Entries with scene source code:
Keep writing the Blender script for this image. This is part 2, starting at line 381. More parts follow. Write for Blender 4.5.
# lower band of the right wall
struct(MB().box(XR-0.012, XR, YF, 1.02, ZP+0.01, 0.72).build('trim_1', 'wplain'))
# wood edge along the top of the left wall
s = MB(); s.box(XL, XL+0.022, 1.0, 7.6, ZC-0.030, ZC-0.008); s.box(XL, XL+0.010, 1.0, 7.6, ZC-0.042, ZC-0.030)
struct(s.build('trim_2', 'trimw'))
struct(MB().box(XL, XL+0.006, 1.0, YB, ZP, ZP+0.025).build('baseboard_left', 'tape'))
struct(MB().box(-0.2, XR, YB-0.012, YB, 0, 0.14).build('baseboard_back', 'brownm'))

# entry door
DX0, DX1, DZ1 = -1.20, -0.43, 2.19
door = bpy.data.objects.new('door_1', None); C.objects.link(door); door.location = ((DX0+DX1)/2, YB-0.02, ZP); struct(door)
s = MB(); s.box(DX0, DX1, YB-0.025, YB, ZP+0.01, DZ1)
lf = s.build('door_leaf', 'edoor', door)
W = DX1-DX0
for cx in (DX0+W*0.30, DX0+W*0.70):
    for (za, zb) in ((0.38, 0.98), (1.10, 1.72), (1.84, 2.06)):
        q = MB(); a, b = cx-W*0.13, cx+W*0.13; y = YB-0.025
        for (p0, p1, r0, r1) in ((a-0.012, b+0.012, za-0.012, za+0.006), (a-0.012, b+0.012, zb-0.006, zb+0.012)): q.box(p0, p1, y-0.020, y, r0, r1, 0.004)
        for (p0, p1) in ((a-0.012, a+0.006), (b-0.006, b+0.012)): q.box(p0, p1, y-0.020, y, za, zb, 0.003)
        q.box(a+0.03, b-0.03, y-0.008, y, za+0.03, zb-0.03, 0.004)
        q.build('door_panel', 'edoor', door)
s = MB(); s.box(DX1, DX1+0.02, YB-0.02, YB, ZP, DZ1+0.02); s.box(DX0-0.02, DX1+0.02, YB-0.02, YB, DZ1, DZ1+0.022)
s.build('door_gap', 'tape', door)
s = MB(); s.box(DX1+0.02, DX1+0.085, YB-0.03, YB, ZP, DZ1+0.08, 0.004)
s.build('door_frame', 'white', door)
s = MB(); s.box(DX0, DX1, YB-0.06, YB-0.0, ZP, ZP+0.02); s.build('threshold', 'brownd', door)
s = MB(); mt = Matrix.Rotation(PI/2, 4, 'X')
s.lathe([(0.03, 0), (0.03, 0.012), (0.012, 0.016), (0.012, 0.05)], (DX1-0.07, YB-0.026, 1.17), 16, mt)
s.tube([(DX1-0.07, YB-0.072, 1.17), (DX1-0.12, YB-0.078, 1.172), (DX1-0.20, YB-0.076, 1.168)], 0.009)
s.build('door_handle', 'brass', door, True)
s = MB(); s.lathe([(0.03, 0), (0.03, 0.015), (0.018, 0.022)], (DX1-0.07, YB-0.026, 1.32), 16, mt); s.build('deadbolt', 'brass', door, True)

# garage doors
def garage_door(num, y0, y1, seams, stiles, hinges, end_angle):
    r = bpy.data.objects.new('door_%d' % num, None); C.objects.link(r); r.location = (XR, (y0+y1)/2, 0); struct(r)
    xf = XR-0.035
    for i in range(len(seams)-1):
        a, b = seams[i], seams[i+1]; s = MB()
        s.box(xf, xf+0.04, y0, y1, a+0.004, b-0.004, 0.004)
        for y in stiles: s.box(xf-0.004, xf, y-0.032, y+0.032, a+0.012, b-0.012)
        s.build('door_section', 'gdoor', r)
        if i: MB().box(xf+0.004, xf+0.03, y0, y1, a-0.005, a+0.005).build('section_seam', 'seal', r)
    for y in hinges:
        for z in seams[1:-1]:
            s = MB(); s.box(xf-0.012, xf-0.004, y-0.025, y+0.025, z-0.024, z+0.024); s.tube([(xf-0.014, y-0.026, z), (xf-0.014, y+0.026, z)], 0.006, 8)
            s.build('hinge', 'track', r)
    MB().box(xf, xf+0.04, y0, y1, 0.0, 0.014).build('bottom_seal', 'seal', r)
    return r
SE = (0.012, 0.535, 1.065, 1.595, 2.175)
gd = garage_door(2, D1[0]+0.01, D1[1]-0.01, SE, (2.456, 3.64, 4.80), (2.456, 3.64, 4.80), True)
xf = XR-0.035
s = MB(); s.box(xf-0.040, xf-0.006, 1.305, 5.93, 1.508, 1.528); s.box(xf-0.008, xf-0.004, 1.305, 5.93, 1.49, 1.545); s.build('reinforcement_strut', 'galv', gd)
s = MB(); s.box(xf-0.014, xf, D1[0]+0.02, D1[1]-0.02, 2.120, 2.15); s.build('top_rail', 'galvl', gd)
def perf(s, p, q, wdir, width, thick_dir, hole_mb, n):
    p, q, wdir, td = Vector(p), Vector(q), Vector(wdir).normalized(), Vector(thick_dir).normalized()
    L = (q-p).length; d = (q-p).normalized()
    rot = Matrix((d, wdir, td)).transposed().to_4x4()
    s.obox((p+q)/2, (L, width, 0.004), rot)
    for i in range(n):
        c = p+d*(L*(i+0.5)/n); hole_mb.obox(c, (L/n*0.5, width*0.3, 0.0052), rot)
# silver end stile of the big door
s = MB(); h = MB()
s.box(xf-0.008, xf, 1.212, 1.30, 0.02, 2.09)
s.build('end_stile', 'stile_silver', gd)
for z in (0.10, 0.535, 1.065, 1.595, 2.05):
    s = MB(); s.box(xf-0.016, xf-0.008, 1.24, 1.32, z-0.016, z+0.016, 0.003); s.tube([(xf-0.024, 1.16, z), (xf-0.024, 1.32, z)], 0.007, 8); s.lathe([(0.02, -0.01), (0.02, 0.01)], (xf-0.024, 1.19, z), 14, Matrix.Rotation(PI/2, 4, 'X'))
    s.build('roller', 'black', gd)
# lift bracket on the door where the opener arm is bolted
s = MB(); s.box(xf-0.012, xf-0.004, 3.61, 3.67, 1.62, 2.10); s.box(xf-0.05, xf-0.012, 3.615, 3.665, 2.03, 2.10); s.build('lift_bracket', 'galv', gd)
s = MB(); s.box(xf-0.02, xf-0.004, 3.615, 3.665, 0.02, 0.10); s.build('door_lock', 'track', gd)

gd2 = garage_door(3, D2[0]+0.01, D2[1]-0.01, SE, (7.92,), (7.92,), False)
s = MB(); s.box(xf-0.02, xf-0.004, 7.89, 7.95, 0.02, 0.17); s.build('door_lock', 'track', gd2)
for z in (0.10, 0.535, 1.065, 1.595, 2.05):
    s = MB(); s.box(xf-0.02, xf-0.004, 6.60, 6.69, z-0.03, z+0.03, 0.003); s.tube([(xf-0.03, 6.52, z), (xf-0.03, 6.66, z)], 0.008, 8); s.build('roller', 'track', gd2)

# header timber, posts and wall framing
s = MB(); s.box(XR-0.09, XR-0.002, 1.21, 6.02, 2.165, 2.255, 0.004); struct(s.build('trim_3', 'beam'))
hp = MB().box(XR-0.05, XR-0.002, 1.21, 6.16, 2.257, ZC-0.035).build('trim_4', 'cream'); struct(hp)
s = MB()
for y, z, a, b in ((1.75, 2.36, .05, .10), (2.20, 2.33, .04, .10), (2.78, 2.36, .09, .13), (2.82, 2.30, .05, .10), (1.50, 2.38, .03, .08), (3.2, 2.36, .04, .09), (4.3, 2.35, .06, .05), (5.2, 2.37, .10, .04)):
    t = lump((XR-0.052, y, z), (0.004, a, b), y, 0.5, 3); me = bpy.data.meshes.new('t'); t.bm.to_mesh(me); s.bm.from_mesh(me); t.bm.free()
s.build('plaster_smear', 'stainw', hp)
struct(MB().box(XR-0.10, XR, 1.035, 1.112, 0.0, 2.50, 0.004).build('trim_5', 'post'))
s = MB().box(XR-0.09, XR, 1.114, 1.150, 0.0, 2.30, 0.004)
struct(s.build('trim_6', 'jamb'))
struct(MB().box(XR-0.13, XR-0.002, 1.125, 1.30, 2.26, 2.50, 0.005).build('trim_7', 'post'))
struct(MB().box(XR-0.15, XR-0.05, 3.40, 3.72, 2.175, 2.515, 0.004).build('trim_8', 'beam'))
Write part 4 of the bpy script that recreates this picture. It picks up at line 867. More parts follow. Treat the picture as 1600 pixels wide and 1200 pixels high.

- _Given request_
Repeat the material word for word from its opening line up to and including the line containing "s.build('deadbolt', 'brass', door, True)".

- _Full output_
Keep writing the Blender script for this image. This is part 2, starting at line 381. More parts follow. Write for Blender 4.5.
# lower band of the right wall
struct(MB().box(XR-0.012, XR, YF, 1.02, ZP+0.01, 0.72).build('trim_1', 'wplain'))
# wood edge along the top of the left wall
s = MB(); s.box(XL, XL+0.022, 1.0, 7.6, ZC-0.030, ZC-0.008); s.box(XL, XL+0.010, 1.0, 7.6, ZC-0.042, ZC-0.030)
struct(s.build('trim_2', 'trimw'))
struct(MB().box(XL, XL+0.006, 1.0, YB, ZP, ZP+0.025).build('baseboard_left', 'tape'))
struct(MB().box(-0.2, XR, YB-0.012, YB, 0, 0.14).build('baseboard_back', 'brownm'))

# entry door
DX0, DX1, DZ1 = -1.20, -0.43, 2.19
door = bpy.data.objects.new('door_1', None); C.objects.link(door); door.location = ((DX0+DX1)/2, YB-0.02, ZP); struct(door)
s = MB(); s.box(DX0, DX1, YB-0.025, YB, ZP+0.01, DZ1)
lf = s.build('door_leaf', 'edoor', door)
W = DX1-DX0
for cx in (DX0+W*0.30, DX0+W*0.70):
    for (za, zb) in ((0.38, 0.98), (1.10, 1.72), (1.84, 2.06)):
        q = MB(); a, b = cx-W*0.13, cx+W*0.13; y = YB-0.025
        for (p0, p1, r0, r1) in ((a-0.012, b+0.012, za-0.012, za+0.006), (a-0.012, b+0.012, zb-0.006, zb+0.012)): q.box(p0, p1, y-0.020, y, r0, r1, 0.004)
        for (p0, p1) in ((a-0.012, a+0.006), (b-0.006, b+0.012)): q.box(p0, p1, y-0.020, y, za, zb, 0.003)
        q.box(a+0.03, b-0.03, y-0.008, y, za+0.03, zb-0.03, 0.004)
        q.build('door_panel', 'edoor', door)
s = MB(); s.box(DX1, DX1+0.02, YB-0.02, YB, ZP, DZ1+0.02); s.box(DX0-0.02, DX1+0.02, YB-0.02, YB, DZ1, DZ1+0.022)
s.build('door_gap', 'tape', door)
s = MB(); s.box(DX1+0.02, DX1+0.085, YB-0.03, YB, ZP, DZ1+0.08, 0.004)
s.build('door_frame', 'white', door)
s = MB(); s.box(DX0, DX1, YB-0.06, YB-0.0, ZP, ZP+0.02); s.build('threshold', 'brownd', door)
s = MB(); mt = Matrix.Rotation(PI/2, 4, 'X')
s.lathe([(0.03, 0), (0.03, 0.012), (0.012, 0.016), (0.012, 0.05)], (DX1-0.07, YB-0.026, 1.17), 16, mt)
s.tube([(DX1-0.07, YB-0.072, 1.17), (DX1-0.12, YB-0.078, 1.172), (DX1-0.20, YB-0.076, 1.168)], 0.009)
s.build('door_handle', 'brass', door, True)
s = MB(); s.lathe([(0.03, 0), (0.03, 0.015), (0.018, 0.022)], (DX1-0.07, YB-0.026, 1.32), 16, mt); s.build('deadbolt', 'brass', door, True)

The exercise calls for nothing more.